Columna de Gonzalo Blumel: La violencia

Columna de Gonzalo Blumel: la violencia
Columna de Gonzalo Blumel: la violencia


América Latina ha sido históricamente una región violenta. Desde la conquista española, las guerras de independencia y el turbulento periodo de organización republicana, hasta los grandes conflictos ideológicos del siglo XX, con sus revoluciones, golpes y guerrillas, no hemos tenido periodos prolongados de estabilidad y progreso.

Hoy la violencia corre por cuenta del crimen organizado. Según Insight Crime, en 2023 se cometieron 117 mil homicidios en la región, lo que representa una tasa de 20 por cada 100 mil habitantes, la más alta en el mundo y más del triple del promedio global (5,8). La trágica delantera la llevan Ecuador (44,5), Venezuela (26,8), Colombia (25,7) y México (23,3), mientras que países tradicionalmente seguros, como Chile (4,5), Uruguay (11,2) y Costa Rica (17,2), muestran una preocupante tendencia al alza.

De hecho, Latinoamérica alberga el 9% de la población, pero registra un tercio de los homicidios a nivel mundial, de los cuales la mitad está asociado al crimen organizado (en comparación con el 24% global).

Estas estadísticas no son solo frías cifras. Constituyen una verdadera lápida para el desarrollo de nuestros países. Diversos estudios muestran que la criminalidad afecta el bienestar de las personas (51% declara no sentirse seguro), incrementa el costo de hacer negocios (una de cada cuatro empresas lo considera una restricción seria), socava el Estado de Derecho, erosiona la confianza en las instituciones y le cuesta a la región anualmente el 3,5% del PIB.

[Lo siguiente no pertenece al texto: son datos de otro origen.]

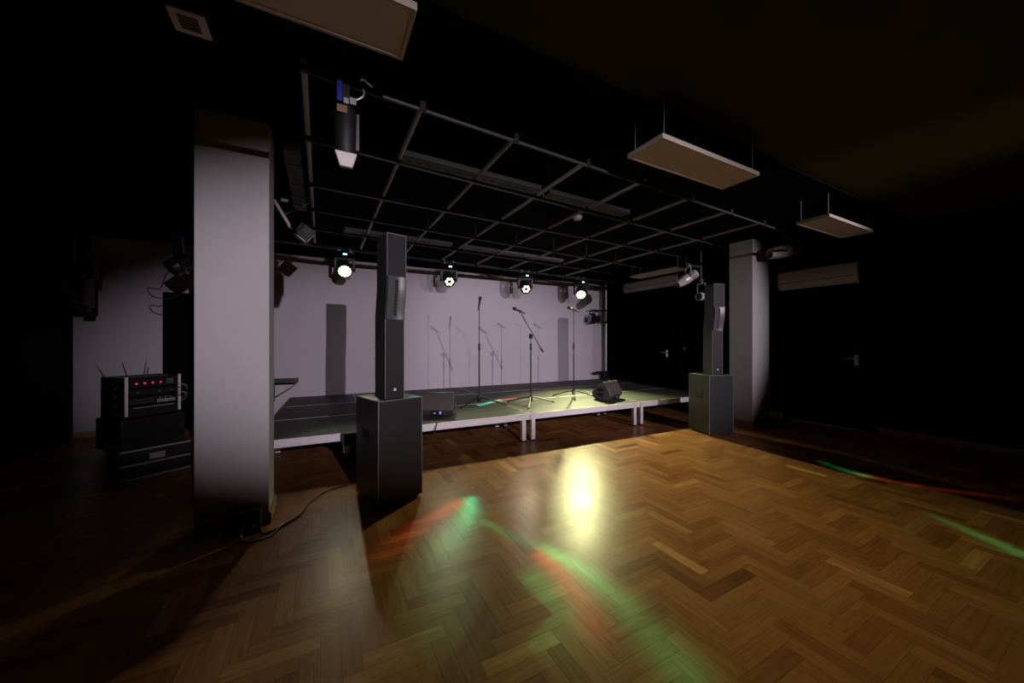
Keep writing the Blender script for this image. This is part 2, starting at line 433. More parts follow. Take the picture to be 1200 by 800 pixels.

Con dolor tenemos que admitir que Chile ya no es la excepción. No solo duplicamos (o triplicamos según la fuente) nuestra tasa de homicidios, alcanzando la que tenía Ecuador hace apenas cinco años. Hoy abundan las armas con alto poder de fuego en manos de bandas nacionales y transnacionales, como el Tren de Aragua o el Primer Comando Capital, cuyo principal negocio ya no es únicamente el tráfico de drogas. En la actualidad constituyen una verdadera industria criminal especializada en diferentes ilícitos, como la trata de personas, los secuestros, las extorsiones y el sicariato.

Esta dramática realidad no responde solo a nuestra condición de latinoamericanos. Se debe, por una parte, a la creciente debilidad de nuestras instituciones (sistema judicial, Gendarmería, SII, UAF, Aduanas, ANI). Pero también se debe al inconcebible harakiri que nos hicimos durante el estallido social, cuando algunos (que hoy gobiernan), por motivos eminentemente políticos, pusieron en duda lo más esencial del pacto social: el deber del Estado de contener la violencia mediante el uso legítimo de la fuerza. No podía salir gratis tanto desvarío, tanta irresponsabilidad, tanta empatía por las “vías de facto”. No podía ser inocuo homenajear a la “primera línea”, romantizar a los violentos o pretender refundar a las policías.

Cerrar esa caja de Pandora no será sencillo. La incompetencia (o el aprovechamiento) de la política frente a la violencia puede tener efectos devastadores. En Colombia, el Bogotazo de 1948 costó décadas de conflictos y dolores, tanto que dicho periodo es conocido como La Violencia (vale la pena leer alguna de las magníficas novelas de Juan Gabriel Vásquez para entender lo que está en juego). Y en Venezuela, el Caracazo de 1989 derivó en una dictadura larga y oprobiosa, que ha favorecido el surgimiento de mafias que amenazan la seguridad de la región.

Por lo mismo, tenemos que tomarnos muy en serio lo que está pasando. No hay espacio para titubeos o mezquindades, ni en el gobierno ni en la oposición (que dicho sea de paso, ha aprobado todo lo que se ha propuesto). Se requiere urgente un pacto por la seguridad. Este es, a no dudarlo, el mayor desafío país desde el retorno a la democracia.